Do the childless feel welcome at church?

My last post about religion and childlessness has brought in so many comments I think we should keep talking about it.

Let’s talk about another aspect of the religion question. I wonder how many childless people stay away from organized religion because most churches are so family-oriented. The pews seem to be filled with couples and their children. The older folks bring their grandchildren. And here you are, sans offspring. If you’re like me, widowed, divorced, single, or married to someone who doesn’t share your faith, you also come sans spouse. It’s lonely. You feel left out of all the “family” activities. Perhaps you stop going to church.

On the other hand, the people at church can become your family. They have for me. I sing for the children, sing with the choir at Mass, share lunches, dinners and picnics with the other parishioners, and spend holidays with my church friends and their kids. On my last birthday, it was the church ladies who surprised me with a big party and a pile of presents.

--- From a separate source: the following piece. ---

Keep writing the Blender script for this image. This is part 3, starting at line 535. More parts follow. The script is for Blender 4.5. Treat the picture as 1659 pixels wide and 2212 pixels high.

I suppose it’s a question of attitude. Organized religion, with its “go forth and multiply” philosophy, can make us feel worse about not having children, reminding us that we are different. But if we can get past the fact that we aren’t like the other parishioners (or members of the temple or mosque), if we can join in the activities and trust that God knows what he’s doing, religion can be a great comfort. When I really look around, I realize I’m not the only childless woman or widow there, and it’s good to not be alone.

What do you think about all this? Again, be kind in your comments. No religion-bashing, okay?

Religion and childlessness–is there a connection?

I don’t usually get into religion here. Everyone has different beliefs, and I don’t want to offend anyone. In my interviews with childless women, most insisted that religion played absolutely no role in their decisions about having children. This surprised me. But I didn’t consult God in the matter either.

I’m Catholic. Catholics have a reputation for reproducing, but I didn’t know until I started researching my book that using birth control was a sin and that abortion was grounds for excommunication. I had no idea. My formal religious education ended at age 13, when the nuns probably assumed we were too young to even think about sex. In my case, they were right. So they never talked about it. My mother’s entire advice about sex was “don’t.” I didn’t until I met the man who became my first husband.

I had fallen away from the church by the time I started dating Jim. When he escorted me to the student health center for birth control pills, I didn’t think, “Oh no, this is a sin.” I took the pills. Later, I switched to a diaphagm, and later still, after a divorce and several boyfriends with benefits, I married a man who had had a vasectomy. Sin, sin, sin. But I didn’t think of it that way. I was just trying not to get pregnant when conditions were wrong and then wishing I could get pregnant when conditions were right. A strict Catholic would say I was trying to manage a part of life that is supposed to be up to God. Furthermore, they would say that my lack of children now is my punishment for being a big old sinner.

I believe in a kinder God who believes we screw up and forgives us. He may even have planned for me to be childless so that I could do other things. Still, when I’m around my Catholic friends, I don’t say much about how I came to be childless. I just look sad and change the subject.

How about you? Does religion have anything to do with your thinking about whether or not to have children? In what way?

I welcome your comments. Please be kind to one another. I know religion is a dangerous topic. It shouldn’t be, but it is, and I want this blog to remain a safe place for all of us.